Come certi eroi di Joseph Roth o di Isaac Singer, Kellen aveva un dono: sapeva ascoltare. L’esercito lo mandò a Berlino a interrogare i prigionieri tedeschi per comprendere perché continuarono a combattere per il Terzo Reich quando già si capiva che il nazismo era spacciato. Poi fu assunto a Radio Free Europe e passò anni a intervistare dissidenti fuggiti dalla cortina di ferro sovietica.
Quindi, a metà anni ’60, finì alla Rand Corporation, un think tank fondato dal Pentagono, dove gli venne assegnato un curioso compito: il “Vietnam Motivation and Morale Project”. Doveva indagare sul morale dei nord-vietnamiti, all’epoca bombardati con il napalm giorno e notte dall’America ma apparentemente non ancora propensi ad arrendersi. Konrad andò a Saigon, interrogò centinaia di vietcong prigionieri, scrisse un rapporto di migliaia di pagine e lo consegnò al suo capo. Il quale lesse e andò in giro a spiegarne le conclusioni a tutti i generali americani: i vietcong erano con il morale a pezzi, bastava bombardarli ancora un po’ e la guerra sarebbe finita. Inutilmente Kellen, dopo avere passato una vita ad ascoltare, cercò allora di fare sentire la propria voce: le sue conclusioni erano opposte, i vietcong non si sarebbero mai arresi, avrebbero continuato a combattere anche nella certezza di non poter vincere. Dunque la guerra non sarebbe mai finita, a meno che l’America si ritirasse. Dopo mille insistenze riuscì nel 1968 a fissare un colloquio con Kissinger, l’architetto del conflitto in Indocina e successivamente potentissimo segretario di Stato: si sarebbero potuti perfino parlare in tedesco, la loro lingua natia, Kellen pensava di poterlo convincere.
Ma all’ultimo momento il colloquio fu annullato per un altro impegno. Poi non si fece più. L’America si ritirò dal Vietnam solo nel 1975. E nel frattempo anche Kellen si era ritirato, in una casa in California affacciata al mare con un quadro di Chagall appeso al muro, dove è morto nel 2007 a 93 anni.
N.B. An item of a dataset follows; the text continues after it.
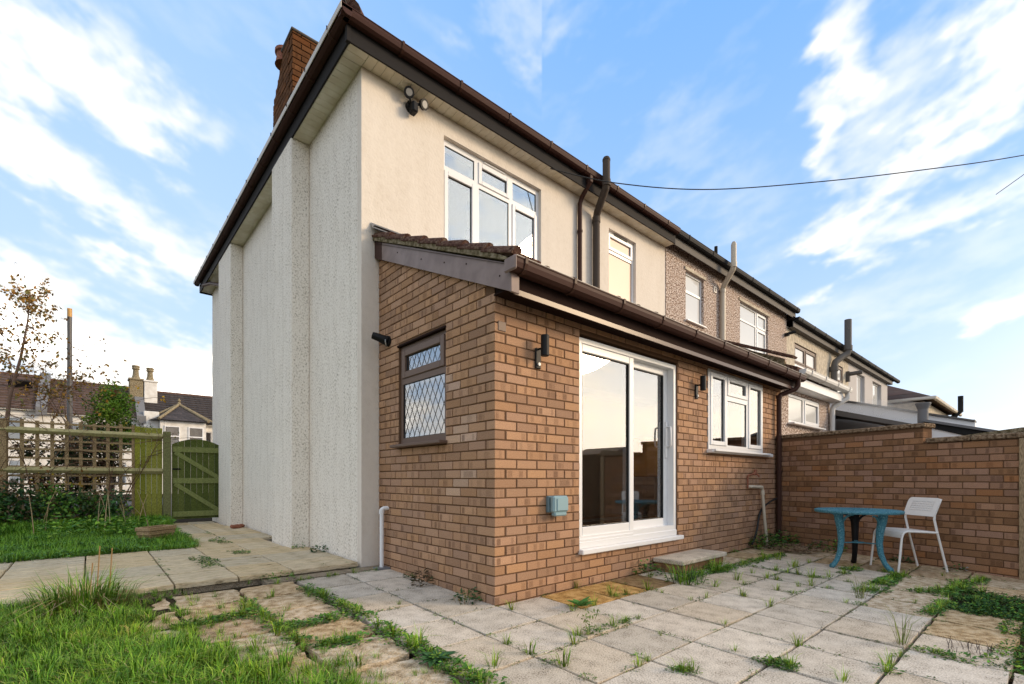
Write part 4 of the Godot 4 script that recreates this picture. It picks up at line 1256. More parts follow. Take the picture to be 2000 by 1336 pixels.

Ora un inglese cresciuto in Canada e diventato famoso in America, Malcom Gladwell, giornalista del New Yorker, autore di best-seller internazionali come Il punto critico, In un batter di ciglia e Fuoriclasse, ha rinvenuto le sue carte e raccontato la sua storia in un programma radiofonico per la Bbc. La specialità di Gladwell è scovare minuscole verità che capovolgono una consuetudine, uno stereotipo: per ottenere grandi risultati basta un piccolo cambiamento, l’istinto e la prima impressione contano più di tanti ragionamenti, il successo è il risultato di disciplina, studio e determinazione più che del talento, cose così. Il messaggio che lo ha affascinato nella storia romanzesca di Konrad Kellen è altrettanto semplice: essere un buon ascoltatore è una dote importante. Ma più sei bravo ad ascoltare, meno la gente ti sta a sentire.